What You Can Learn From My Mistakes
For a long time, I thought the way to succeed with side projects was to just keep building. My process looked something like this:
- Get excited about an idea
- Design the whole thing in Photoshop (at the time)
- Build the MVP
- Launch quietly
- Tweak the landing page
- Wonder why no one’s signing up
- Add more features
- Repeat step 7
It felt productive. I was always working on something. But nothing ever really got traction — and definitely didn’t make money. It drove me crazy.
The Turning Point: When I Stopped Adding Features
What finally changed my mindset was reading The Goal by Eliyahu Goldratt. It’s a book about bottlenecks in manufacturing, but it applies perfectly to building products:
If you improve anything that isn’t the constraint, you’re just adding complexity.
Once I started thinking in terms of constraints, everything shifted.

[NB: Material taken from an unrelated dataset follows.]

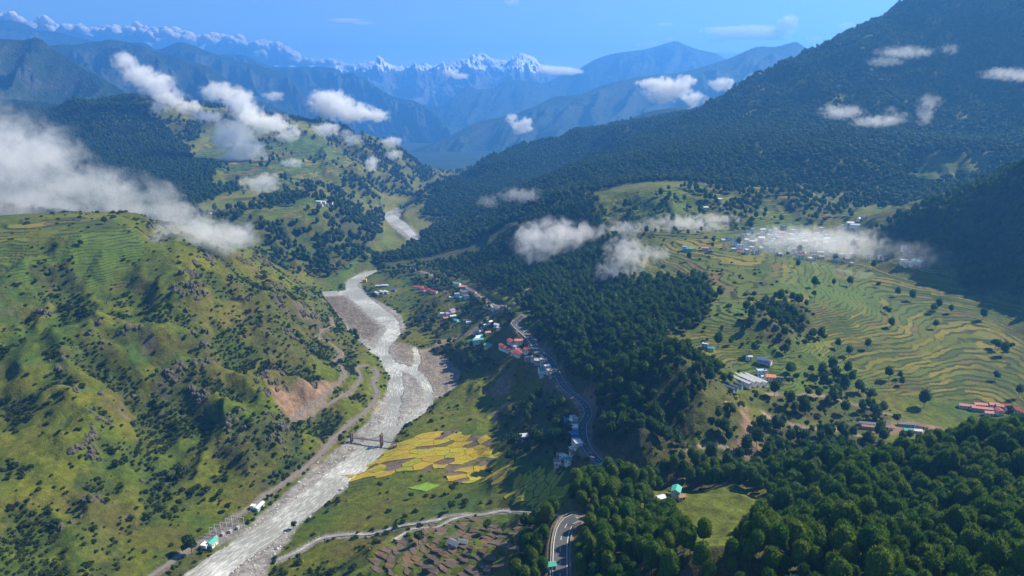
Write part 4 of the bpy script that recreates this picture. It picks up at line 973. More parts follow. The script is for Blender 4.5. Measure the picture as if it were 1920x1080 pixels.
def house(x, y, rz, L, W, H, roof, wall, label, group=None, kind='gable', nwin=3, name='house', cat='house', pitch=.5, z=None, storeys=1, tank=False):
    if z is None:
        c, s = math.cos(rz), math.sin(rz); q = [(x+a*L/2*c-b*W/2*s, y+a*L/2*s+b*W/2*c) for a in (-1, 1) for b in (-1, 1)]
        hz = height(np.array([p[0] for p in q]), np.array([p[1] for p in q])); z = float(np.mean(hz))+.15
    r = empty(name, (x, y, z), rz); tag(r, label, cat, group)
    g = kind == 'gable'; link('walls', wall_mesh(L, W, H, pitch, MC[wall], g), r)
    if g: link('roof', gable_mesh(L, W, H, pitch, MC[roof]), r)
    else:
        link('roof', box_mesh(('roof', L, W, H, roof), [(-L/2-.25, L/2+.25, -W/2-.25, W/2+.25, H+.003, H+.2), (-L/2-.25, L/2+.25, -W/2-.25, -W/2-.05, H+.2, H+.7), (-L/2-.25, L/2+.25, W/2+.05, W/2+.25, H+.2, H+.7), (-L/2-.25, -L/2-.05, -W/2-.05, W/2+.05, H+.2, H+.7), (L/2+.05, L/2+.25, -W/2-.05, W/2+.05, H+.2, H+.7)], MC[roof]), r)
        if tank: link('water_tank', box_mesh(('water_tank', L), [(L*.2, L*.2+1.1, -.55, .55, H+.203, H+1.5)], MC['dark']), r)
    wm = box_mesh(('window',), [(-.5, .5, -.06, .06, -.6, .6)], MC['dark'])
    for st in range(storeys):
        for side in (-1, 1):
            for i in range(nwin):
                if side == -1 and st == 0 and i == nwin//2: continue
                w_ = link('window', wm, r); w_.location = (L*((i+.5)/nwin-.5), side*(W/2+.01), 1.7+2.9*st)
    d = link('door', box_mesh(('door',), [(-.5, .5, -.05, .05, 0, 2.1)], MC['wood']), r); d.location = (L*((nwin//2+.5)/nwin-.5), -W/2-.01, 0)
    return r
def rot_of(ang):  # bearing of the long side in the photo, degrees counter-clockwise, roughly foreshortened on the ground
    a = math.radians(ang); return math.atan2(math.sin(a)*2.2, math.cos(a))
def hs(px, py): g = hit(px, py); return g[0], g[1]
HS = .8
def cluster(group, phrase, rows, cat='house', name='house'):
    cnt = {}
    for q in rows:
        px, py, L, W, H, ang, roof, wall, kind = q[:9]; x, y = hs(px, py); st = 2 if H > 5 else 1
        roofw = {'pink': 'pinkish red', 'sky': 'light blue', 'silver': 'pale tin', 'rust': 'rust brown', 'slate': 'dark slate'}.get(roof, roof)
        shape = 'gabled' if kind == 'gable' else 'flat'; ty = ('long ' if L > 13 else '')+('two-storey ' if st == 2 else '')
        base = f"{ty}{shape}-roofed {roofw} building"; cnt.setdefault(base, []).append((px, q))
    for base, lst in cnt.items():
        lst.sort(key=lambda t: t[0]); n = len(lst)
        for i, (px, q) in enumerate(lst):
            px, py, L, W, H, ang, roof, wall, kind = q[:9]; x, y = hs(px, py)
            if len(q) > 9: lab = q[9]
            elif n == 1: lab = f"{base} {phrase}"
            else:
                ordn = ['leftmost', 'second from left', 'third from left', 'fourth from left', 'fifth from left', 'sixth from left', 'seventh from left', 'eighth from left', 'ninth from left', 'tenth from left'][min(i, 9)] if i < n-1 else 'rightmost'
                lab = f"{base}, {ordn} {phrase}"
            house(x, y, rot_of(ang), L*HS, W*HS, H*.85, roof, wall, lab[:150], group, kind, 2 if L < 9 else 3 if L < 13 else 6, name=name, cat=cat, storeys=2 if H > 5 else 1, tank=(kind == 'flat' and L > 7))
gb = 'gable'; ft = 'flat'
cluster('houses of the white-roofed camp by the river', 'in the camp on the valley floor',
 [(892,623,9,6,3,15,'white','white',gb),(899,620,8,5,3,15,'white','white',gb),(907,618,9,6,3,15,'red','cream',gb),(912,613,9,6,3,10,'white','white',gb),(919,609,7,5,4,30,'white','white',gb),(932,614,9,6,3,-20,'white','white',gb),(936,618,7,5,3,-20,'white','white',gb),(915,628,8,6,3,10,'pink','cream',gb),(902,624,7,5,3,15,'silver','white',gb),
  (903,634,20,5,3,12,'white','white',gb),(901,638,20,5,3,12,'white','white',gb),(887,647,14,8,4,-20,'teal','white',gb),(900,642,24,7,4,10,'teal','white',gb),(916,647,13,8,4,-10,'teal','cream',gb)])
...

What I Changed (and What Finally Worked)
Instead of asking, “What should I build next?”
I started asking: “What’s actually stopping someone from paying me?” That’s “the” goal.
In most cases, it wasn’t a missing feature. It was something embedded in the process of something that already existed, like:
- The landing page headline was vague—so users never clicked the download button
- The signup form asked for too much info—so users never got to experience the product
- The onboarding showed users how to use the app, but not why—so users never got value
After a while, I figured out that every step of the “funnel” is important, but especially the step right before people fall off. That’s your bottleneck.
Why A Great Build Wasn’t Enough
I develop apps as a freelancer now. One client I worked with had a really solid product — great retention, real customer results — but almost no one was converting. The problem wasn’t the tool. It was the storytelling.
We added a simple “How It Works” page: a clean, visual 3-step walkthrough that explained exactly what the product did and why it mattered. That alone gave them a meaningful boost in conversions and helped unlock their path to 7-figure ARR.
Not because we added more! Just because we focused on the real constraint.
TL;DR You’ve built enough, now find the point where people get disinterested and fix that.